Not that becoming nationally beloved celebrities wasn't without its upsides for the cast: the profile given to them by Red Dwarf's success helped them to go off and have other hits, from The Brittas Empire to Robot Wars, Maid Marian to Scrapheap Challenge.
Yet Red Dwarf remained the priority, and even with the four-year delay between Series VI and VII - and the behind-the-scenes shakeup that included Rob Grant's departure and a change in the style of the show's production - by 1997 the arrival of a new series was a major event in the British TV calendar, with the show even earning a Radio Times cover for the first time. A heightened interest in televised sci-fi and fantasy generally - with the briefly-revived Doctor Who and a slew of other series debuting in the mid-90s - meant that the show sat comfortably in a landscape that allowed for the launch of magazines such as long-time supporter SFX.
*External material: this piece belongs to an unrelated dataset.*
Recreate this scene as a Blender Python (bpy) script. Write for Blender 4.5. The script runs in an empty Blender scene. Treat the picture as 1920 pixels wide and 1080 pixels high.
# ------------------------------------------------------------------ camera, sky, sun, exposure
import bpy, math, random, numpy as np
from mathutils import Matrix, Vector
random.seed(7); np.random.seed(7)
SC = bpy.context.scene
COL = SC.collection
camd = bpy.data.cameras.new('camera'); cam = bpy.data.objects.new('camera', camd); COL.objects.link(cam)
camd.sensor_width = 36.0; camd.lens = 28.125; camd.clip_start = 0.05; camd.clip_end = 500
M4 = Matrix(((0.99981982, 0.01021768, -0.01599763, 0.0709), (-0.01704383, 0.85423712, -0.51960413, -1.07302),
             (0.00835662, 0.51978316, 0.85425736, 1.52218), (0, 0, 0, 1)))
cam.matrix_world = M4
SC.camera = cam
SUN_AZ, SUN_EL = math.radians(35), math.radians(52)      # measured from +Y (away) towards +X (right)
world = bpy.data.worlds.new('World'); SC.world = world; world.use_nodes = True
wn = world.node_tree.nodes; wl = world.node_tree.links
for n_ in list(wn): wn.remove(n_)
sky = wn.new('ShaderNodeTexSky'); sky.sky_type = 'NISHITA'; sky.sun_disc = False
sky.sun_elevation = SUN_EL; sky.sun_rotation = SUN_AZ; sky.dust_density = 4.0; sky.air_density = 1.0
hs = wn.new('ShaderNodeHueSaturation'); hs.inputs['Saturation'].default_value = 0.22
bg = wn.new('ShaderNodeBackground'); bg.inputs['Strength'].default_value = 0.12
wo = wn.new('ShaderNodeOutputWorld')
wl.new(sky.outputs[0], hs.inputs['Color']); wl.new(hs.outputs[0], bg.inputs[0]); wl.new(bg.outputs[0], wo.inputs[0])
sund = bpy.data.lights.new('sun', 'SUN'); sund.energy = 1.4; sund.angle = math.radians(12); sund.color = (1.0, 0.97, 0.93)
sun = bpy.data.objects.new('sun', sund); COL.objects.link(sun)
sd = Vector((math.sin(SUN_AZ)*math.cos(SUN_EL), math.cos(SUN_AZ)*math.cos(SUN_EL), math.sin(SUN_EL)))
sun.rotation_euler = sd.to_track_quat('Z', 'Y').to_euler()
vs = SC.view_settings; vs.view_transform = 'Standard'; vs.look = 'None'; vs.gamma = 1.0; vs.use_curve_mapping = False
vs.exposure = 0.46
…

It was against this backdrop that 1998's tenth anniversary Red Dwarf Night on BBC2 offered the most in-depth look yet into the phenomenon of Red Dwarf and its fandom. We were shown just how geeky fans could get as the Universe Challenge quiz saw a team of die-hards beat the cast members, and treated to loving testimony from a range of self-confessed celebrity fans - among them Patrick Stewart, Terry Pratchett and Stephen Hawking.
The show would find itself increasingly referenced elsewhere in popular culture, too. Notable examples included a line in Buffy the Vampire Slayer, and a background gag referencing the JMC and DivaDroid in Star Trek: Voyager. Further down the line, hit sketch show Little Britain mentioned the VHS tapes ("including Smeg Ups"), Rimmer popped up in a Simpsons tie-in comic, The Big Bang Theory's Sheldon Cooper was confirmed as a fan, and a recent Marvel's Super Hero Squad Show cartoon episode saw one character quote "Smoke me a kipper".
But it wasn't just as a sci-fi series that the show was finding continued success - just as in the early days, it was as much its strength as a comedy that had attracted the ever-growing audience. "I think the fact that it's science fiction does sometimes put people off," says Doug, "but then some of them actually catch it eventually, and get it, and go 'Oh, I don't like science fiction, but I do like this!'"
"Once you attract a dedicated following, they'll stay with you," Paul Jackson stated in the anniversary documentary. "As long as you keep the standard up. And they've been meticulous about keeping the standard up. You've got the best of both worlds - a structurally sound comedy, with this added twist that the specialist, 'Trekkie' type audience found it. You've got a very successful motor there, and people will want more and more of it."
And while 1999's Series VIII brought Red Dwarf to ever-greater commercial success - posting those record eight million BBC2 viewers - this was an adage that, in the decade that followed, would come to be both tested and proven.